California Considers Limiting Lethal Force By Law Enforcement

There is no doubt that social change is at the forefront of nearly everyone’s mind. As Californians, we are used to being the trendsetters of the country and bring about changes that to other areas of the U.S. One example is the ongoing debate over when and how the use of lethal force by law enforcement officers, which is now being put before the public and the California legislature.

The Los Angeles Sentinel reports that San Diego Democratic Assembly member, Shirley Weber, wrote the bill, AB 392, also known as The California Act to Save Lives. The bill aims to limit the use of deadly force by police that has disproportionately resulted in the loss of the lives of Latinos and African Americans in the state of California. The bill has now passed the first stage of becoming law with the Assembly of Public Safety Committee voting 5 -2 in favor. The bill will next be reviewed by the Rules Committee.

At issue is changing the language of the current law including changing the word, “reasonable” force, to the word “necessary” when describing the use of deadly force by police. The bill would also change the California Penal Code with regard to cases involving justifiable homicides committed by law enforcement officers.

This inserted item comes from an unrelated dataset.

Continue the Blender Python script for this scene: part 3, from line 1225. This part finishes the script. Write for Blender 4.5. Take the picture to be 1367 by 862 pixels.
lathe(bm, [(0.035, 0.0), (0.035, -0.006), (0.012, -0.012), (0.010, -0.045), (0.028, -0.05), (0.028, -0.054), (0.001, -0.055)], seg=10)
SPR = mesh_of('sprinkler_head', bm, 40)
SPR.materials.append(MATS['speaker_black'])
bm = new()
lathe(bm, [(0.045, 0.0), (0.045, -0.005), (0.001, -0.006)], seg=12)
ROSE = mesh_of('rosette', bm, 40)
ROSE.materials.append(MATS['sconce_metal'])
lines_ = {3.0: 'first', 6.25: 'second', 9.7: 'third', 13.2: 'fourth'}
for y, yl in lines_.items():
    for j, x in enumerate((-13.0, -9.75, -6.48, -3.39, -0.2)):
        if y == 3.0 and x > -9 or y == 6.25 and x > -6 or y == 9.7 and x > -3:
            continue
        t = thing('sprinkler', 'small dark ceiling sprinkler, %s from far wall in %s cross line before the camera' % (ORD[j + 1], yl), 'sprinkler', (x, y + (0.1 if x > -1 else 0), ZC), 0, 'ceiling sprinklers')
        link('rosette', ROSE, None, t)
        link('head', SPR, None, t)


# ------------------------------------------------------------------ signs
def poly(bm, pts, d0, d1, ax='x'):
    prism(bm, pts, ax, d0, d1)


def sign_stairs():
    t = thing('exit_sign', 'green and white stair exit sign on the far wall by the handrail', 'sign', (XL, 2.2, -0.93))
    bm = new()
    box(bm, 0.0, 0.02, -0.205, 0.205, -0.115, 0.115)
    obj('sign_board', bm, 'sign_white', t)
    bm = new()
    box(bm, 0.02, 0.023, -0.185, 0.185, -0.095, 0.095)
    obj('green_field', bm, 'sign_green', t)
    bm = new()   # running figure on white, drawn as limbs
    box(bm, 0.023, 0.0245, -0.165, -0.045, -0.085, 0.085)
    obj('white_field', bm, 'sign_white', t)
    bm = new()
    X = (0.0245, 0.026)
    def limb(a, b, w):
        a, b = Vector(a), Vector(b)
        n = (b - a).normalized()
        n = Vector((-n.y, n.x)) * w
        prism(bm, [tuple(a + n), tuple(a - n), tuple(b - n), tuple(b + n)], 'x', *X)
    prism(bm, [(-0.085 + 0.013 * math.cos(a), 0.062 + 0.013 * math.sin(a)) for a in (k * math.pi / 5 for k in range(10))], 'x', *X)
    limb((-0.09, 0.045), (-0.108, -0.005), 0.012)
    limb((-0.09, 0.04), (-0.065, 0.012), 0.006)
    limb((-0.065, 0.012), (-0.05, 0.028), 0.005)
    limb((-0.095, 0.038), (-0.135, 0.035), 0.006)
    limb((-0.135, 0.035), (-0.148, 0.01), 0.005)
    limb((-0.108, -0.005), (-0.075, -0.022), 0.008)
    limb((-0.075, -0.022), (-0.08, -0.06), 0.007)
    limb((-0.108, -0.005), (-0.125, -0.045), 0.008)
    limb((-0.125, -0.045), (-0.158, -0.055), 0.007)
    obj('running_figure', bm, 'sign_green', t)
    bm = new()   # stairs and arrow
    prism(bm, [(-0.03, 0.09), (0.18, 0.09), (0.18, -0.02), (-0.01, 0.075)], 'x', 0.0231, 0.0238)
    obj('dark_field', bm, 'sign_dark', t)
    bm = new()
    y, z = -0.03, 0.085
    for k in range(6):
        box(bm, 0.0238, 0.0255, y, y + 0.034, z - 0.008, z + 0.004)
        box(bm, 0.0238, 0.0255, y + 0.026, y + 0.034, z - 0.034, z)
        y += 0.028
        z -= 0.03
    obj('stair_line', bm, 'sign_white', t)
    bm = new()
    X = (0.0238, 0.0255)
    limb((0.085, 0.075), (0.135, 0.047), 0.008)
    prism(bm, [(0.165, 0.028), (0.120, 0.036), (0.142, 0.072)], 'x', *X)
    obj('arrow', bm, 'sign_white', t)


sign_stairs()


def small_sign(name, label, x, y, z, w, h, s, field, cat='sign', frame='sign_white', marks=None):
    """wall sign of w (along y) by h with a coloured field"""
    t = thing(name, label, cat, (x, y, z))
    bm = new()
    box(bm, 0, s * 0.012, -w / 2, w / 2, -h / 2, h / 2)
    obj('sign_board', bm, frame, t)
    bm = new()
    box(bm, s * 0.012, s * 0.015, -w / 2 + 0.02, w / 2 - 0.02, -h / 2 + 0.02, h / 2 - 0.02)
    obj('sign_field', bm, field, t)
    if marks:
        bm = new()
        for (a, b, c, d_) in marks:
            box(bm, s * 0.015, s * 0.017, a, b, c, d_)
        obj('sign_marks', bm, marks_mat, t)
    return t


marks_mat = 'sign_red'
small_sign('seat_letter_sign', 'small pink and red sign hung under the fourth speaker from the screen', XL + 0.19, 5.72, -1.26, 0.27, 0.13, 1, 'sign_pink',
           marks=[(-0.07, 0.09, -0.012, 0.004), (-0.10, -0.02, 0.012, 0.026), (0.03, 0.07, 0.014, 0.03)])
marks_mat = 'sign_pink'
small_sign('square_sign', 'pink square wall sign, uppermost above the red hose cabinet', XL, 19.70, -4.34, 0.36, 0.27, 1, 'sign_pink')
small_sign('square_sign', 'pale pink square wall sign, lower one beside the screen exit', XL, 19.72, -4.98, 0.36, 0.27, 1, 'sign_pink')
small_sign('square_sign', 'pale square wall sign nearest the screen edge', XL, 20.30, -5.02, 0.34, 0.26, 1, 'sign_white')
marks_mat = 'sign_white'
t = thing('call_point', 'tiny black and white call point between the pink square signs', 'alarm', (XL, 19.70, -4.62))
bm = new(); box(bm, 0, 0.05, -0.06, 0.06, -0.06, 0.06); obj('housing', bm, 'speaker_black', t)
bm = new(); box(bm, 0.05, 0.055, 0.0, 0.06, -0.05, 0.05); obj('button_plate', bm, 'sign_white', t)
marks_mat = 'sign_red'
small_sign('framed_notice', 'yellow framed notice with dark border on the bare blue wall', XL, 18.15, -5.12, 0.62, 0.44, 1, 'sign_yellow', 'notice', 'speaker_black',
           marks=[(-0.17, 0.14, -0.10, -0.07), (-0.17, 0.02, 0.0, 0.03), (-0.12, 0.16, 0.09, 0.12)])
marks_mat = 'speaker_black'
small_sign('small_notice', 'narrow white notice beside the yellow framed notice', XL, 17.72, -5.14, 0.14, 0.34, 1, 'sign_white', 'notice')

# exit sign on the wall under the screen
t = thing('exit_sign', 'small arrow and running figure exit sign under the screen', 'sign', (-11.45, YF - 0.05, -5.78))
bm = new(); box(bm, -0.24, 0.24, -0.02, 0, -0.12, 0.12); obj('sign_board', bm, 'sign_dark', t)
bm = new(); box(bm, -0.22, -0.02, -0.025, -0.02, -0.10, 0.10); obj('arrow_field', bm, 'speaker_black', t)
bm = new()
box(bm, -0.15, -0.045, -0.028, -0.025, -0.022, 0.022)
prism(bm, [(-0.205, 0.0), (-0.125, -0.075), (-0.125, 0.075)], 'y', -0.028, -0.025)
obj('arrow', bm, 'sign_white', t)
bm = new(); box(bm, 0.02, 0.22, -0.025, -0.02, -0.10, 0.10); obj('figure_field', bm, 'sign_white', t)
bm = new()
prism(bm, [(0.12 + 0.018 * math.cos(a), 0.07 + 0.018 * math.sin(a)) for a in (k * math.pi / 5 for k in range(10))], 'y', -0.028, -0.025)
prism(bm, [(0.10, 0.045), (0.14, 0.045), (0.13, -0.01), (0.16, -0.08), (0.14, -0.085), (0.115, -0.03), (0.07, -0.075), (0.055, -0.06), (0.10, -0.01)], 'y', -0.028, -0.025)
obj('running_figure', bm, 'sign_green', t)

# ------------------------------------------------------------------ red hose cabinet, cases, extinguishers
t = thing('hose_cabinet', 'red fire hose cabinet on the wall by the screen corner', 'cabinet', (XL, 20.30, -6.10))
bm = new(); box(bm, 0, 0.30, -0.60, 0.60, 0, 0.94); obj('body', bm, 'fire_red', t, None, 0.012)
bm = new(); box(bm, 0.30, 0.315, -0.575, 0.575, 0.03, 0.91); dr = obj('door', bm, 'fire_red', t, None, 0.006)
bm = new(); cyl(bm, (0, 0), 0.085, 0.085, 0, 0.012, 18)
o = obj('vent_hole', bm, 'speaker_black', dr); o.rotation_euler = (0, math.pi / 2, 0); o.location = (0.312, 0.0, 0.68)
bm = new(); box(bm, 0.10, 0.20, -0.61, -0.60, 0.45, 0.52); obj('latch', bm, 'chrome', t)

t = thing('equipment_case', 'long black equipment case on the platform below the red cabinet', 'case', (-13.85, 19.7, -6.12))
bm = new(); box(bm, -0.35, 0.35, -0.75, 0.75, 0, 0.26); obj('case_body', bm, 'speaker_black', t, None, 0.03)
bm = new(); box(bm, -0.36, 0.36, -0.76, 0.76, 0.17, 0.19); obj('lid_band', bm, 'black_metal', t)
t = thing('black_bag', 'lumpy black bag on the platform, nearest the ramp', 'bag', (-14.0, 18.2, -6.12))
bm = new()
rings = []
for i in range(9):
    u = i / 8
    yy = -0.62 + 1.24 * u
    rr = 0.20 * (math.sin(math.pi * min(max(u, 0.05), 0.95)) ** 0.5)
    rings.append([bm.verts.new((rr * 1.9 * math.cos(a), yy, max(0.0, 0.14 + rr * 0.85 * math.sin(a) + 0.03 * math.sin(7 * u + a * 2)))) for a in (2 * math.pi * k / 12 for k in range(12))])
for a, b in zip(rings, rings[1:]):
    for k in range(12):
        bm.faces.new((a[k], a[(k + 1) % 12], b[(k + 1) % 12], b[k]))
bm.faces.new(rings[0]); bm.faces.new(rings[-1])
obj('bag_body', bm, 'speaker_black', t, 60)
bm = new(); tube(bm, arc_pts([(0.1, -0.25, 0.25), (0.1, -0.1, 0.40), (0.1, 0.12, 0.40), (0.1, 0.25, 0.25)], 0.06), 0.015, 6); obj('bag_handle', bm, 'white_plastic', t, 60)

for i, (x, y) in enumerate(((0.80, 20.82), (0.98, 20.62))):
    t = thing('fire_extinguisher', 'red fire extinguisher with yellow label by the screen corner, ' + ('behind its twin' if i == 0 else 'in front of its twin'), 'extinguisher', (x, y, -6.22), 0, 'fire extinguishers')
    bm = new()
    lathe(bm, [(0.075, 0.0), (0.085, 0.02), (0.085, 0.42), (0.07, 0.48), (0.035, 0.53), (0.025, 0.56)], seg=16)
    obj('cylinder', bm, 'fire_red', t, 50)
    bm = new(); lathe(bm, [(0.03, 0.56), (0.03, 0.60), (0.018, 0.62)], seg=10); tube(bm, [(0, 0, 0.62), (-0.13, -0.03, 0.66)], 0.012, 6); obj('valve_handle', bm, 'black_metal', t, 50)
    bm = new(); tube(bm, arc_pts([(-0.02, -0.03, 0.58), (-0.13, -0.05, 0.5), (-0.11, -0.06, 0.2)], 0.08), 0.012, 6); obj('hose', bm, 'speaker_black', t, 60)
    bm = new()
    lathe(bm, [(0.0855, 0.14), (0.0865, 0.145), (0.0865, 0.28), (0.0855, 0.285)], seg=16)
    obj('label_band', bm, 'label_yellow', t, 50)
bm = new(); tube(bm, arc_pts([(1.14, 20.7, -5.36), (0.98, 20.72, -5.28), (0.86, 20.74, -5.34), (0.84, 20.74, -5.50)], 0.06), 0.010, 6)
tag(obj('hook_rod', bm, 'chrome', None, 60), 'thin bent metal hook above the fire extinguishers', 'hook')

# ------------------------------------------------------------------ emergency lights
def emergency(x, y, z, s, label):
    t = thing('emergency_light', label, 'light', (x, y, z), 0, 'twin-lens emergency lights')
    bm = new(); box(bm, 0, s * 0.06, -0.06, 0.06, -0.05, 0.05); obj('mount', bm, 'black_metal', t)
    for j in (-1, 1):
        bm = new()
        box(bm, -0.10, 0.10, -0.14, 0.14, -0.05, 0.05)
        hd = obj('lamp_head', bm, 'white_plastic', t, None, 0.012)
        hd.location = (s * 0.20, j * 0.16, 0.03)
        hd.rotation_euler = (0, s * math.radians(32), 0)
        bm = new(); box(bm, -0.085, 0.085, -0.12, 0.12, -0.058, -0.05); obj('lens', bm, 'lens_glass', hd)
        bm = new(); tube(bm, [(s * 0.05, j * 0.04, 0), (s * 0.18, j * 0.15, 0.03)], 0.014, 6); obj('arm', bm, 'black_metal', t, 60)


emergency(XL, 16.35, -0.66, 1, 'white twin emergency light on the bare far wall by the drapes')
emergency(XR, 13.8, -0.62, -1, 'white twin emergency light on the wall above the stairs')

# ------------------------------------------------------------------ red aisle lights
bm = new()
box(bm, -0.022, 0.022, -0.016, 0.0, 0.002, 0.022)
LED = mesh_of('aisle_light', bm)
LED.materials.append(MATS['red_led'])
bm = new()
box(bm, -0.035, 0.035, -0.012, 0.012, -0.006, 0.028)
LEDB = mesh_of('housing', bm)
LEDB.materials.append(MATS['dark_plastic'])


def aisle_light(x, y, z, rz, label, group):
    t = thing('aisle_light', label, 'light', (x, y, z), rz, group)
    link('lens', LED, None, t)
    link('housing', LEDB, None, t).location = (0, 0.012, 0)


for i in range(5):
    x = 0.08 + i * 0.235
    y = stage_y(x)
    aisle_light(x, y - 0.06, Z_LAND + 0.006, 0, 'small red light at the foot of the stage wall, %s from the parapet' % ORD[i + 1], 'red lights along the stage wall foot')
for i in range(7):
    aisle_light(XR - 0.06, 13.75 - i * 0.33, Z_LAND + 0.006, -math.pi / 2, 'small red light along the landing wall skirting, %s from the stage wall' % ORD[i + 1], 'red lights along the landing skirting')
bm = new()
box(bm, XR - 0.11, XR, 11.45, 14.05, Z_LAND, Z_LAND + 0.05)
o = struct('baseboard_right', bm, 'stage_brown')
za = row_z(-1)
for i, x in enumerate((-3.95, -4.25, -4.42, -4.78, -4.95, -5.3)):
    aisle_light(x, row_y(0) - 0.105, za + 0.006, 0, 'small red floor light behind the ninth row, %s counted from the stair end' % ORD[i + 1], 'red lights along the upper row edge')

This move would potentially expose officers to both civil and criminal liabilities if passed into law.

Weber said in the interview that her goal was to “change the culture of policing in California and prioritize the sanctity of life – not victimize law enforcement.” Weber said that she wrote the bill in the hopes that it can somehow address some of the issues of race which have been going on for more than 400 years.

The bill has been met with strong opposition from law enforcement officers as well as the groups and unions which support them.

If passed, AB 392 would be the only law in the U.S. which limits the use of force by law enforcement officers.